What you are asked to do ▸
Write out each line from the data below that includes the word "picture".

Entries with scene source code
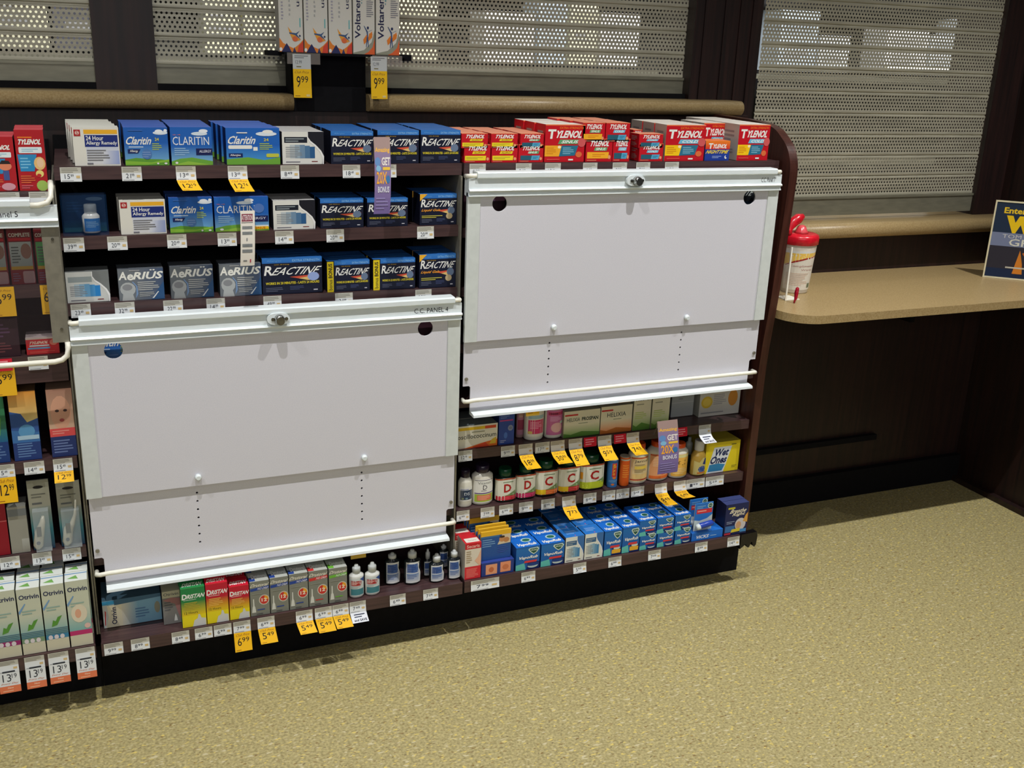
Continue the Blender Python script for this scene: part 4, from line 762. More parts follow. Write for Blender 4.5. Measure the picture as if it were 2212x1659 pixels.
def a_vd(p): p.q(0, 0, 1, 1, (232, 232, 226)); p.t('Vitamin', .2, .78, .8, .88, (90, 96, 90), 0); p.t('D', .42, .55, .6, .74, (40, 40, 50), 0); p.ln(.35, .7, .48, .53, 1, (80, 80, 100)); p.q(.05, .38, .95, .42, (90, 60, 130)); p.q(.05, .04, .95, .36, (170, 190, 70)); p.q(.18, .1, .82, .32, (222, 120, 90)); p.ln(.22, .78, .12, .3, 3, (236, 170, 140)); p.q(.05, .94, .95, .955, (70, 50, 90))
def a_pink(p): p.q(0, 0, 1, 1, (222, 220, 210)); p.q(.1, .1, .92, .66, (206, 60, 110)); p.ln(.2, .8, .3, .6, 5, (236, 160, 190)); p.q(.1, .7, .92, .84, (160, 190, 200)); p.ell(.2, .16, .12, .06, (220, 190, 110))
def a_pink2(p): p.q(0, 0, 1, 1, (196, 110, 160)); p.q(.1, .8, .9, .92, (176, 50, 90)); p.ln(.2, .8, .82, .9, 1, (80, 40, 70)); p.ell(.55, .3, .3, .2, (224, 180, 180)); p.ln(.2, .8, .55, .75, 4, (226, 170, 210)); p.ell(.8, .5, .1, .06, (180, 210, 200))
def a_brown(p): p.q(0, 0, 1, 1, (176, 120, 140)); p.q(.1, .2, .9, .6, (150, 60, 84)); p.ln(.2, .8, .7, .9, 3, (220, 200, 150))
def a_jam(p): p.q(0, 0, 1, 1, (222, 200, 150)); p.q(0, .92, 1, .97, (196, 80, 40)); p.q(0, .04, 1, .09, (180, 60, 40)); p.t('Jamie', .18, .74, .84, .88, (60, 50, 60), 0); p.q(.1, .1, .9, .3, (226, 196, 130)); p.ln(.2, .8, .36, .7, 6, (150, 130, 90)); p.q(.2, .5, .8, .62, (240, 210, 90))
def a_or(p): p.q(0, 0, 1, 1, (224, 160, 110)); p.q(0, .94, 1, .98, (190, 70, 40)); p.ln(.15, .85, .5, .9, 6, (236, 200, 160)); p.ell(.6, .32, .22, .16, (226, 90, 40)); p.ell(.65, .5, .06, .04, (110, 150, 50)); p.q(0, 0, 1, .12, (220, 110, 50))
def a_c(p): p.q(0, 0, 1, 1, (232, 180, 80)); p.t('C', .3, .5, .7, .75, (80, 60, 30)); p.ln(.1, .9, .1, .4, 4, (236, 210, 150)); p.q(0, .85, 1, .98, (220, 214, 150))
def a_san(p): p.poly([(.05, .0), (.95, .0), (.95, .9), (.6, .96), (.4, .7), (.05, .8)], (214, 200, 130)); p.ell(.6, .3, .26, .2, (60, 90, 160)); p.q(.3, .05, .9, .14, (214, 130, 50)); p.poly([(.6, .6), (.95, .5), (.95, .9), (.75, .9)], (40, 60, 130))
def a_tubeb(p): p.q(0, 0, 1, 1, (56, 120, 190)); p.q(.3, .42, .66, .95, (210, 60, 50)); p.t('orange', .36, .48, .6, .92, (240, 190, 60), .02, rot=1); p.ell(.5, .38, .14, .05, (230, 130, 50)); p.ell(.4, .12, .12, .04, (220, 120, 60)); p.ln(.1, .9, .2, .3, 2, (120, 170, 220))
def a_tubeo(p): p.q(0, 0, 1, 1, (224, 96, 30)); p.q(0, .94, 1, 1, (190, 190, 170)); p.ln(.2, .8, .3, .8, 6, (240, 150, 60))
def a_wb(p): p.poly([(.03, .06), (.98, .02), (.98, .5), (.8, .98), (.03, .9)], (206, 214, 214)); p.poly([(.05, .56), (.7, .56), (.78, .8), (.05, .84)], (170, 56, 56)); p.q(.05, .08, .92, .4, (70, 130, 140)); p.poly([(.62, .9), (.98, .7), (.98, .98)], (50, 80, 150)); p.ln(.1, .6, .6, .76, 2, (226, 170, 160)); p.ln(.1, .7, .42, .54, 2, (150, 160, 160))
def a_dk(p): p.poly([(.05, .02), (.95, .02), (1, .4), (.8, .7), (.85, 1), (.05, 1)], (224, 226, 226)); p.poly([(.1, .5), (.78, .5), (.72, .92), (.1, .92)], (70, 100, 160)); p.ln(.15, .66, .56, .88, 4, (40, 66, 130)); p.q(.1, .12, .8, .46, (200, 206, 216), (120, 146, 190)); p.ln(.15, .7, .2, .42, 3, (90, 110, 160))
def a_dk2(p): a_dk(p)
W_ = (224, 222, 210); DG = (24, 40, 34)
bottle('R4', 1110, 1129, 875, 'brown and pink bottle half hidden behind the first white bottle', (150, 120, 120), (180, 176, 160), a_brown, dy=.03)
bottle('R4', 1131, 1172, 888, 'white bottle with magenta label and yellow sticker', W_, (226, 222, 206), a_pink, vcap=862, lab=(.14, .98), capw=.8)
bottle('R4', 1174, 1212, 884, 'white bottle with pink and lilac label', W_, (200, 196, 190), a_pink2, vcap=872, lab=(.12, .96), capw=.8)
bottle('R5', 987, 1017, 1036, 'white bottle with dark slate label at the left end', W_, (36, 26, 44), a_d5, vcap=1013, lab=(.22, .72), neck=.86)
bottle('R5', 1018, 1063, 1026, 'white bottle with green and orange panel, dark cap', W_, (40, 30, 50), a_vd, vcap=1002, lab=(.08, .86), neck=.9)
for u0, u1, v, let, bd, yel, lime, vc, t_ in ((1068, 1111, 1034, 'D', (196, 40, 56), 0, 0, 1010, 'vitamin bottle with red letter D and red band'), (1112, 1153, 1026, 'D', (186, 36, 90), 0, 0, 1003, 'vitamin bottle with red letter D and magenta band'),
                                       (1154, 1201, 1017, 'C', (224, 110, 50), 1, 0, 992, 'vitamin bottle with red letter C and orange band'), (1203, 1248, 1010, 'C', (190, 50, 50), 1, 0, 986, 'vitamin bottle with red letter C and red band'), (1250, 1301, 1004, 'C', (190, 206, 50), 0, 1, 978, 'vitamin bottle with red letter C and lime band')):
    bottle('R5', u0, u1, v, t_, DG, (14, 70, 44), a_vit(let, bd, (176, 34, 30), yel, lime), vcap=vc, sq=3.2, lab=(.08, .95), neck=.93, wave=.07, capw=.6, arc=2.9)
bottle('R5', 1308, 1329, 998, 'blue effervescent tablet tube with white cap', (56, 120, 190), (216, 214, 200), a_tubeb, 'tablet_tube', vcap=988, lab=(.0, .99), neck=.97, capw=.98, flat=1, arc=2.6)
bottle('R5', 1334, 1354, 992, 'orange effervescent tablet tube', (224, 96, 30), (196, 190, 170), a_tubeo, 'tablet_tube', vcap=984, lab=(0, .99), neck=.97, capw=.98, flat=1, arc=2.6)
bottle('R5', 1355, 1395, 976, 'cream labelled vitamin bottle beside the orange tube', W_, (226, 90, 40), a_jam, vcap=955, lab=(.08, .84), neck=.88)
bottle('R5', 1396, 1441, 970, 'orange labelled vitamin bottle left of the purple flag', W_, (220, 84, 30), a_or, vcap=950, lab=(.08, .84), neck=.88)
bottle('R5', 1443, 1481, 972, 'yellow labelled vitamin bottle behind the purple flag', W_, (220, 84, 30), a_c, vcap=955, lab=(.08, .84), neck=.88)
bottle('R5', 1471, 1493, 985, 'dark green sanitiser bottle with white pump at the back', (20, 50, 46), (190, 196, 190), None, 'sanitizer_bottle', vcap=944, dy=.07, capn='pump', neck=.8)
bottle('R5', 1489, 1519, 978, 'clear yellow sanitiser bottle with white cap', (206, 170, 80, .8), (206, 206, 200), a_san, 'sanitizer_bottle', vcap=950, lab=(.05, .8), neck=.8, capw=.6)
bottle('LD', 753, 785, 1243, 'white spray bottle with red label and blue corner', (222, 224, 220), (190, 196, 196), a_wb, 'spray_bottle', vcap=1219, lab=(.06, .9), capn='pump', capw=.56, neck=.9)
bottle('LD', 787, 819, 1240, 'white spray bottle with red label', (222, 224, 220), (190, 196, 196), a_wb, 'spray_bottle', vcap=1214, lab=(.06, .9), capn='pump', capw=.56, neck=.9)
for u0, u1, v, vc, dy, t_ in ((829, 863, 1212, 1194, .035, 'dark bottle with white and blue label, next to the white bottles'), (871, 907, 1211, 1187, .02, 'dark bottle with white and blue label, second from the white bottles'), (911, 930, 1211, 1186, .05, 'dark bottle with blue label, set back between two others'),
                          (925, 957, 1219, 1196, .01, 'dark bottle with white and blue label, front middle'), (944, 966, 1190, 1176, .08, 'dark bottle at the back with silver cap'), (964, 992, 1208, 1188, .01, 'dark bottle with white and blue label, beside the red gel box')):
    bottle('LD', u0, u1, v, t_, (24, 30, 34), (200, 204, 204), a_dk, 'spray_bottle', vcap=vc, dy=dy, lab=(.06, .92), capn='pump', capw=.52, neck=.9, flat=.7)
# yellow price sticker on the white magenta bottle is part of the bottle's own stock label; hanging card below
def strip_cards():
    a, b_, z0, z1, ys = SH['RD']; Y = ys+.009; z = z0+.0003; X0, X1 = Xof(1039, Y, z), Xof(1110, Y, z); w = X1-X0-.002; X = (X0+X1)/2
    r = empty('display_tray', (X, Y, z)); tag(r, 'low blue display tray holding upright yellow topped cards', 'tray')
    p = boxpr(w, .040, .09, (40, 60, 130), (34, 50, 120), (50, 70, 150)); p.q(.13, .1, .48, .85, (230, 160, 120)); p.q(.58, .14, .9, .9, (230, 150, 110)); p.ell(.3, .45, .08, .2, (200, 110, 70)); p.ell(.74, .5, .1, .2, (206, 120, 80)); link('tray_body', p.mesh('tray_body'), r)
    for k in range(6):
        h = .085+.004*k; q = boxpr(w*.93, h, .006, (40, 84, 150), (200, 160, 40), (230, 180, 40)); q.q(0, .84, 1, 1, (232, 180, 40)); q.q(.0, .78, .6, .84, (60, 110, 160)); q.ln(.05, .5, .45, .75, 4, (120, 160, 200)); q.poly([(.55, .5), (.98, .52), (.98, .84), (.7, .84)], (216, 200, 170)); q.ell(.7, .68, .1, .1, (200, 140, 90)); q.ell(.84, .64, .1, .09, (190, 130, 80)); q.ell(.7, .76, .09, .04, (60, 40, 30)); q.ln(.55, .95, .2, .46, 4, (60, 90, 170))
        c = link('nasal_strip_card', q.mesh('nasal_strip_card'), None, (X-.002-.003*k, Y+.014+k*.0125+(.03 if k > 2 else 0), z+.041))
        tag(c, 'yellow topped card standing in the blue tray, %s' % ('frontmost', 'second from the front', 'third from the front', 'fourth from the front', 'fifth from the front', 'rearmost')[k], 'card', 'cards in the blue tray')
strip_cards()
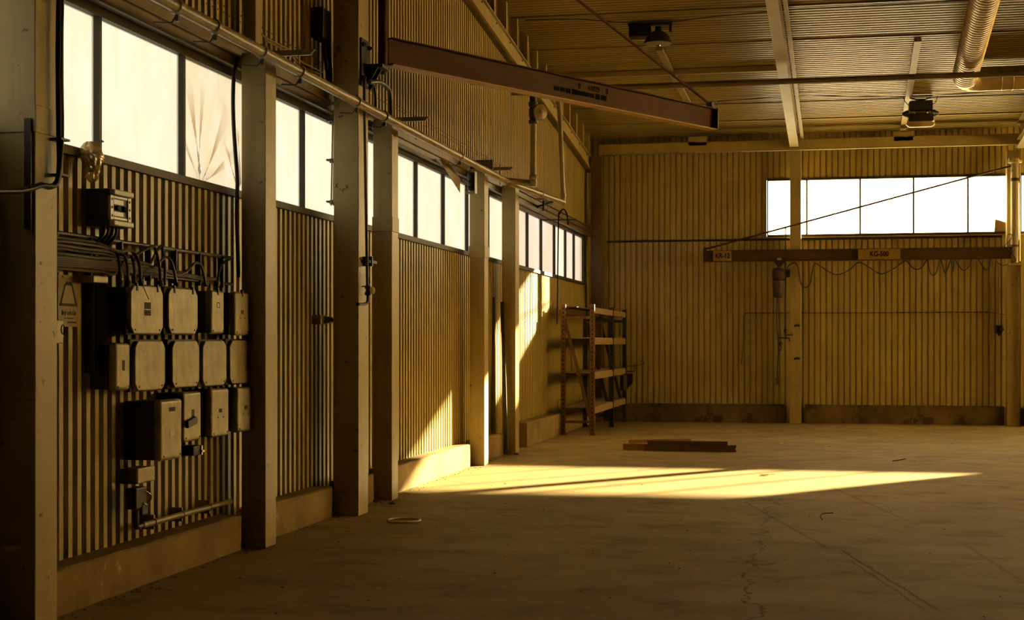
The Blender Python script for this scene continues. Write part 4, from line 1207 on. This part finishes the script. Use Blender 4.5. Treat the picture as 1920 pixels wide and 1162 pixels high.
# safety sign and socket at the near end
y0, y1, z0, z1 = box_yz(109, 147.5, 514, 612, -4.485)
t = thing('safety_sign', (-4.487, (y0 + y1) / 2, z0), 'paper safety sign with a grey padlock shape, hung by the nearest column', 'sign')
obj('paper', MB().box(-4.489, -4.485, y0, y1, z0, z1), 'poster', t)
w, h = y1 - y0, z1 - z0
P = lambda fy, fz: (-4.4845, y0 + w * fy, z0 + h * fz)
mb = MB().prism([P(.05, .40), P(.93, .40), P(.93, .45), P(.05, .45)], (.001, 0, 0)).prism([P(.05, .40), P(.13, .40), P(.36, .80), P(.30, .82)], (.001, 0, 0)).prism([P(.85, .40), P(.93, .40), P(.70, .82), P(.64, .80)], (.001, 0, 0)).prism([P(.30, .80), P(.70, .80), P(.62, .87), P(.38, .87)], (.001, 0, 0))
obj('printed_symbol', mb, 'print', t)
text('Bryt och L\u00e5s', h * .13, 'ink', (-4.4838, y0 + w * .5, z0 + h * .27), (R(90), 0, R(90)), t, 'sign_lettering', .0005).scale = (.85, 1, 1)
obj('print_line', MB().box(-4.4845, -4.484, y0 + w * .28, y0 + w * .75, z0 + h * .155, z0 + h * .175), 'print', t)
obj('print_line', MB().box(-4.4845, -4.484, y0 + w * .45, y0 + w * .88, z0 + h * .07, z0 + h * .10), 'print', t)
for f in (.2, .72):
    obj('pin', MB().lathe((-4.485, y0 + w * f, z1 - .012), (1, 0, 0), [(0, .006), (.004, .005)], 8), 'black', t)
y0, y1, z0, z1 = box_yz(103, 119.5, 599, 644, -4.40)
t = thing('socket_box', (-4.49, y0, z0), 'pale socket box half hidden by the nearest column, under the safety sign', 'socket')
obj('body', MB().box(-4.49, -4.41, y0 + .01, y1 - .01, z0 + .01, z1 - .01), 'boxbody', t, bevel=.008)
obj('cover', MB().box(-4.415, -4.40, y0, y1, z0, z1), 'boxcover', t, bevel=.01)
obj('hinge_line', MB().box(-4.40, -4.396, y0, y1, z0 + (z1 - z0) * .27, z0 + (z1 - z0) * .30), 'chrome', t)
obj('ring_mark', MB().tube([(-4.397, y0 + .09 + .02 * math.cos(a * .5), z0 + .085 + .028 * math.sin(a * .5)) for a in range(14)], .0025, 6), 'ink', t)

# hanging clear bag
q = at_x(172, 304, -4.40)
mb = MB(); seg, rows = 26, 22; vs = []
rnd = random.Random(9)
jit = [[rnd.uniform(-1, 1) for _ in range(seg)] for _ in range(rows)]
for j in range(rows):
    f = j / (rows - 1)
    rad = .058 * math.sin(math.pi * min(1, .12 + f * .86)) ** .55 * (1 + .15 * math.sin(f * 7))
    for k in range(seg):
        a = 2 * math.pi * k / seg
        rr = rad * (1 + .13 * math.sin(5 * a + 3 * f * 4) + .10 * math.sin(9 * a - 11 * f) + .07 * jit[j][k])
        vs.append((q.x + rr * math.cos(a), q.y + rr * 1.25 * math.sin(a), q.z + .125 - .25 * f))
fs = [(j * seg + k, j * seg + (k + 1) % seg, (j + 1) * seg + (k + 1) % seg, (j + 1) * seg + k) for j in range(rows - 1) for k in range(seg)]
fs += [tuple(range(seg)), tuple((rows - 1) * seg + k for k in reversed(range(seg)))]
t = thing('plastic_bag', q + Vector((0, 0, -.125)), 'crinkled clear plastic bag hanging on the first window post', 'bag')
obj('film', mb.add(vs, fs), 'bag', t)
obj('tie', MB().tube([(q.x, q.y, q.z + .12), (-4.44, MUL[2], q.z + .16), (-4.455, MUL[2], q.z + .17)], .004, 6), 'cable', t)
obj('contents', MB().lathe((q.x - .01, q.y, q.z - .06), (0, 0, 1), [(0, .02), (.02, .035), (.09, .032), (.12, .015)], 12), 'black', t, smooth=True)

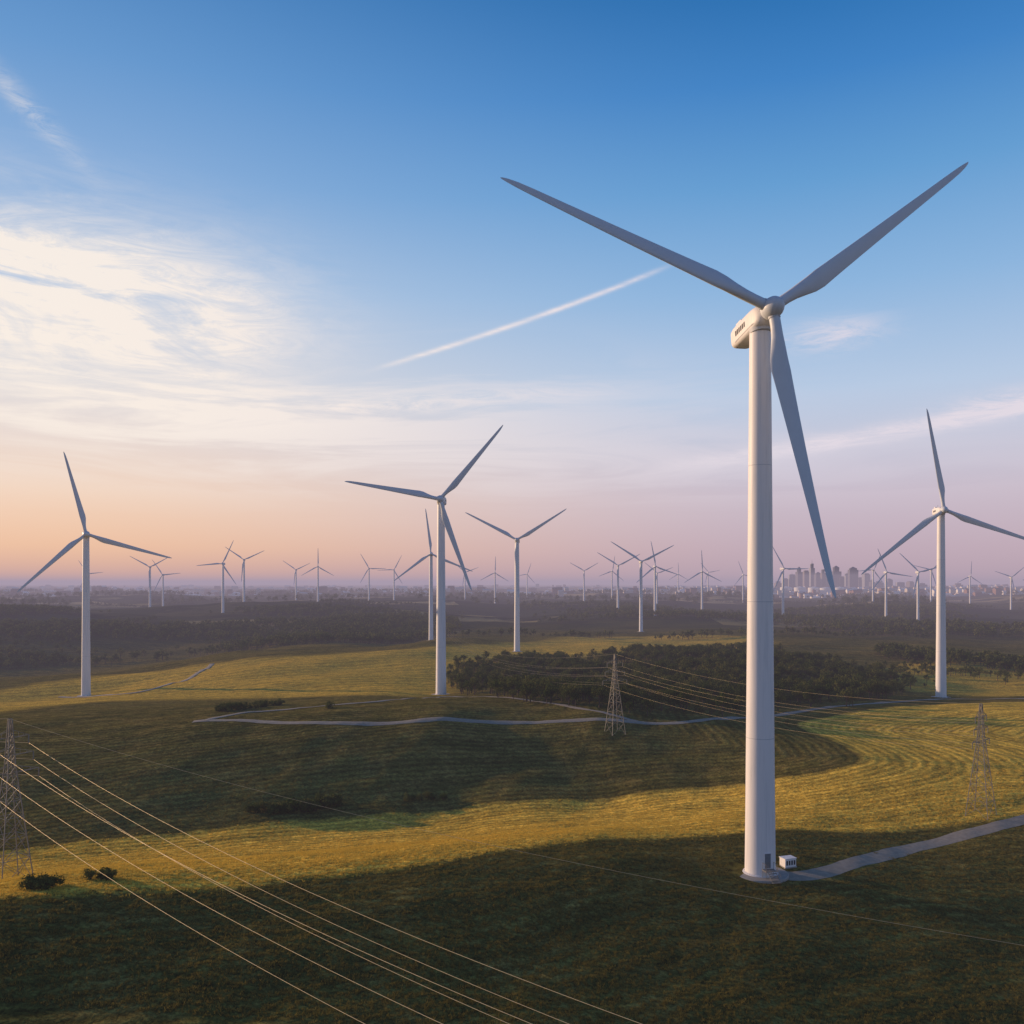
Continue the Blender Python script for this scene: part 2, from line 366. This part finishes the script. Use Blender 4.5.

Response to the task ▸
Continue the Blender Python script for this scene: part 4, from line 762. More parts follow. Write for Blender 4.5. Measure the picture as if it were 2212x1659 pixels.
The Blender Python script for this scene continues. Write part 4, from line 1207 on. This part finishes the script. Use Blender 4.5. Treat the picture as 1920 pixels wide and 1162 pixels high.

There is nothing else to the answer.